Exercise requirements -
Keep only the lines from the top of the listing through the one with "COL = scene.collection", and reproduce them unaltered.

Dataset entries -
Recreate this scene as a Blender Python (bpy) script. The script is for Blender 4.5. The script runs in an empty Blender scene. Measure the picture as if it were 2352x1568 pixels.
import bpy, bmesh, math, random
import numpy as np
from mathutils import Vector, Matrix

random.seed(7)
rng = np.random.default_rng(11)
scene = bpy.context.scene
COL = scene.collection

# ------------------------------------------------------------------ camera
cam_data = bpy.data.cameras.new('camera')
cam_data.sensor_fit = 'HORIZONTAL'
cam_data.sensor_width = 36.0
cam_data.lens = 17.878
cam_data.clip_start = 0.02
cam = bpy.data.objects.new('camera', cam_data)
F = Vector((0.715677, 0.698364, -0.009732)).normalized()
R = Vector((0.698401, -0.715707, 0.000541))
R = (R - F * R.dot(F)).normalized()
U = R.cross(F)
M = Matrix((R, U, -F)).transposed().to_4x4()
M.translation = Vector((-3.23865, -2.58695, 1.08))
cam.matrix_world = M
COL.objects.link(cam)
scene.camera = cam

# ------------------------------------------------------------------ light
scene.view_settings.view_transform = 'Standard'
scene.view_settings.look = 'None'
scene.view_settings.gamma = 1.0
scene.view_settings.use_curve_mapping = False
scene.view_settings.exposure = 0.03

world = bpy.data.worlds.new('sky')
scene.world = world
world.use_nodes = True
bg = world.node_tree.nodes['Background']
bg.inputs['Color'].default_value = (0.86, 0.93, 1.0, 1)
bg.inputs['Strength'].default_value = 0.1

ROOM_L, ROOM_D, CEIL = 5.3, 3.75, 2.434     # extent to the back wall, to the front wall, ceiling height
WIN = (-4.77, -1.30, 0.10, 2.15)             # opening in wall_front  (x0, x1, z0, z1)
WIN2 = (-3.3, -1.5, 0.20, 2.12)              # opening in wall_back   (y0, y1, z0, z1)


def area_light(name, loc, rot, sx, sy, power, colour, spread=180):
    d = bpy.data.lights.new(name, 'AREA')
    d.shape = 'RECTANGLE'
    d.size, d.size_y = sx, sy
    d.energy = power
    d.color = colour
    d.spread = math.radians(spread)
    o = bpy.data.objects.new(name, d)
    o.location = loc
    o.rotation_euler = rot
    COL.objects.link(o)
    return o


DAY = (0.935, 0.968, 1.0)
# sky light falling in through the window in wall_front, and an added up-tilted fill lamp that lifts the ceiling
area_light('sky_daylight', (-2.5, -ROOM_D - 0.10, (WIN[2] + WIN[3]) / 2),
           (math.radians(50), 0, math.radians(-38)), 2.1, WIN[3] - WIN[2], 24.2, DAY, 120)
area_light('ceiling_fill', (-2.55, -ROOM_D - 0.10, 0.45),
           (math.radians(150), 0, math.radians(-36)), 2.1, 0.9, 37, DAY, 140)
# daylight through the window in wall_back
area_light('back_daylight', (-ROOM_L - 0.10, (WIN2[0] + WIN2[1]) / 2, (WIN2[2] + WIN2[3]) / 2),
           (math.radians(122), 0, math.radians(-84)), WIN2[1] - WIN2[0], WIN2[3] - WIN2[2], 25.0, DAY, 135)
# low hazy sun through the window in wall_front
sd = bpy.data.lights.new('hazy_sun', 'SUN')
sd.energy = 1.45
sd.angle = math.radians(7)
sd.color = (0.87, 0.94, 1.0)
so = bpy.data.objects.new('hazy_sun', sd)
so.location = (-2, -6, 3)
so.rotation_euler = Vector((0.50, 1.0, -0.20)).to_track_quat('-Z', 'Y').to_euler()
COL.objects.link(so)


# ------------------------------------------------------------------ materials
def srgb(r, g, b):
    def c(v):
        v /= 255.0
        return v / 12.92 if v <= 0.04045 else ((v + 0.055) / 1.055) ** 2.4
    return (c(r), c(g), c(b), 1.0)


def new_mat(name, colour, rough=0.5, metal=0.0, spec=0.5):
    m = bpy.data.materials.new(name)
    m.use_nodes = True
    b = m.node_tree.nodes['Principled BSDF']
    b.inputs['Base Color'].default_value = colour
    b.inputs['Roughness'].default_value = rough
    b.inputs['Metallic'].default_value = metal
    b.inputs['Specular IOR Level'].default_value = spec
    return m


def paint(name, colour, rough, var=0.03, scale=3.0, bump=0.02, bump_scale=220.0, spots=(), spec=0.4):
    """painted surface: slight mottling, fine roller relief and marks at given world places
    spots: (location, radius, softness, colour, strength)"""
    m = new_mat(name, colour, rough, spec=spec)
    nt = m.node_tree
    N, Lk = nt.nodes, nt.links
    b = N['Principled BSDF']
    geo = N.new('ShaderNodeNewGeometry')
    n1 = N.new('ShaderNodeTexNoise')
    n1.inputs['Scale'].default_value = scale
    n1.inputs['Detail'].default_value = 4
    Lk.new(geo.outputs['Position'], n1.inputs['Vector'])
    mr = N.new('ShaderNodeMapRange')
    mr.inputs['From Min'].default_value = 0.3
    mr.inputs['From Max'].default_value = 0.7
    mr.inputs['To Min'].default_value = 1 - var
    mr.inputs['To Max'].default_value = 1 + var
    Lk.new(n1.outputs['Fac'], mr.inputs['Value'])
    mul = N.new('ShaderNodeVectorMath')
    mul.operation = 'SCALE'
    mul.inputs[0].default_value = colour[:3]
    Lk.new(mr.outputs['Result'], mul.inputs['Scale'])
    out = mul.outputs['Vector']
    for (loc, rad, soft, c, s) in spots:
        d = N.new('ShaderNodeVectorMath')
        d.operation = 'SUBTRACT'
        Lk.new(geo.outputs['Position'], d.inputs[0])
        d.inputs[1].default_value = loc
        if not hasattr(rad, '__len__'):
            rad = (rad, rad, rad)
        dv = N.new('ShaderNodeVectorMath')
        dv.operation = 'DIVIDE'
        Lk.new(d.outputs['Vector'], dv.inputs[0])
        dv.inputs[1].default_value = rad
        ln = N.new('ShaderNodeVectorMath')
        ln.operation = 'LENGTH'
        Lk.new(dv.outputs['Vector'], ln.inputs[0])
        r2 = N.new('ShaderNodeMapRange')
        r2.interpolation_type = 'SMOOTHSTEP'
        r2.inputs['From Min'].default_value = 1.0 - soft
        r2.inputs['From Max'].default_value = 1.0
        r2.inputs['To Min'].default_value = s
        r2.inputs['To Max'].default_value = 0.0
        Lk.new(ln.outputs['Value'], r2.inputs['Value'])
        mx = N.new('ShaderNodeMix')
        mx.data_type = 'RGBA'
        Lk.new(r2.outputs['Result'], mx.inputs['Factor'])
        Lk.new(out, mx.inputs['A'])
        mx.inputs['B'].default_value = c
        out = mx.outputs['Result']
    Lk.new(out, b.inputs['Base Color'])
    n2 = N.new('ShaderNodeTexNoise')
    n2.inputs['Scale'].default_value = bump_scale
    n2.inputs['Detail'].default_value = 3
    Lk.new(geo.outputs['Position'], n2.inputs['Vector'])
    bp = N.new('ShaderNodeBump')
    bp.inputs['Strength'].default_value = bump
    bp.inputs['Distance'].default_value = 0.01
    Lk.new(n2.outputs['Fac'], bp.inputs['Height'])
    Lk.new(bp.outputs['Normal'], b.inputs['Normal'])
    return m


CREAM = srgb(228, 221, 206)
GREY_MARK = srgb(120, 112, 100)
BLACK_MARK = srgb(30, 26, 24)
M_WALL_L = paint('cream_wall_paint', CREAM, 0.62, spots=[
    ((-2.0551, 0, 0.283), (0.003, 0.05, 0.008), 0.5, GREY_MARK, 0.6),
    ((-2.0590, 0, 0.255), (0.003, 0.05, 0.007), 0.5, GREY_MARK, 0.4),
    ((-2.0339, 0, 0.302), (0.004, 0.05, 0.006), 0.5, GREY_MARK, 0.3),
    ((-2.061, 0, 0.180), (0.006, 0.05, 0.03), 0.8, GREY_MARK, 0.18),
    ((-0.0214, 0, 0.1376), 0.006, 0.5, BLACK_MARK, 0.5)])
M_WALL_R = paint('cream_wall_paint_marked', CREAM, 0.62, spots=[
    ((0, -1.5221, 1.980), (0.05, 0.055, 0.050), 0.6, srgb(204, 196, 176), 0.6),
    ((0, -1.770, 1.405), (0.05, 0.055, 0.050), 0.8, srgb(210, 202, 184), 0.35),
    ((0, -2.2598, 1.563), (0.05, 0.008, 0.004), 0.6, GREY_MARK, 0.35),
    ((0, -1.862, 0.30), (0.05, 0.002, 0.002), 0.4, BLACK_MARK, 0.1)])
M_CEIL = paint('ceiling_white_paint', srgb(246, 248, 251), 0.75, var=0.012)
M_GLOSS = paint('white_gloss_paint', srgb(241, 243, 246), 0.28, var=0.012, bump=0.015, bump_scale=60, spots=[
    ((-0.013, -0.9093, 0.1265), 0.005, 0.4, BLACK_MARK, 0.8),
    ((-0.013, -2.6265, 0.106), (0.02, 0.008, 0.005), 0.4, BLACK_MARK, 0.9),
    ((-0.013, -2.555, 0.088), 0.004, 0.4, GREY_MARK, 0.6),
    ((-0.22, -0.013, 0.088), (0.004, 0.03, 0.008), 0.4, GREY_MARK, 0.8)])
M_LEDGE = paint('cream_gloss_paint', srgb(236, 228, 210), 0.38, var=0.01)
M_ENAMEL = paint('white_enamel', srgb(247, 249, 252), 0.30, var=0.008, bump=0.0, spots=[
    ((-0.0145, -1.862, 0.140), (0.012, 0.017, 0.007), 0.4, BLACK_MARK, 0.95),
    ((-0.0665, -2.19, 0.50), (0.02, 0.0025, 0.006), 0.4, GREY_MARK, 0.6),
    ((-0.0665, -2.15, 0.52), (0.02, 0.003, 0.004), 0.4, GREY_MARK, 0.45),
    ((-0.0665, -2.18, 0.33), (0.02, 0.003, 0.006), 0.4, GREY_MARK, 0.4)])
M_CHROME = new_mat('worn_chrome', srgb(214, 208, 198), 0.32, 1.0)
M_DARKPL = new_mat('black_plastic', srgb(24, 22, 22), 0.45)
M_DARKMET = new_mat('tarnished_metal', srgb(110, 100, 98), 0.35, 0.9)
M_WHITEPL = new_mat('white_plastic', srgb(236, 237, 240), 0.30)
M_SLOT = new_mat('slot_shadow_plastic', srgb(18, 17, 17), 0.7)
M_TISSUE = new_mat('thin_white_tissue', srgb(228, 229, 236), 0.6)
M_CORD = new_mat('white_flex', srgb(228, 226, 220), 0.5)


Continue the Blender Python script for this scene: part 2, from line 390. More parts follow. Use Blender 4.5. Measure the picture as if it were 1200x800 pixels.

Solved exercise -
Recreate this scene as a Blender Python (bpy) script. The script is for Blender 4.5. The script runs in an empty Blender scene. Measure the picture as if it were 2352x1568 pixels.
import bpy, bmesh, math, random
import numpy as np
from mathutils import Vector, Matrix

random.seed(7)
rng = np.random.default_rng(11)
scene = bpy.context.scene
COL = scene.collection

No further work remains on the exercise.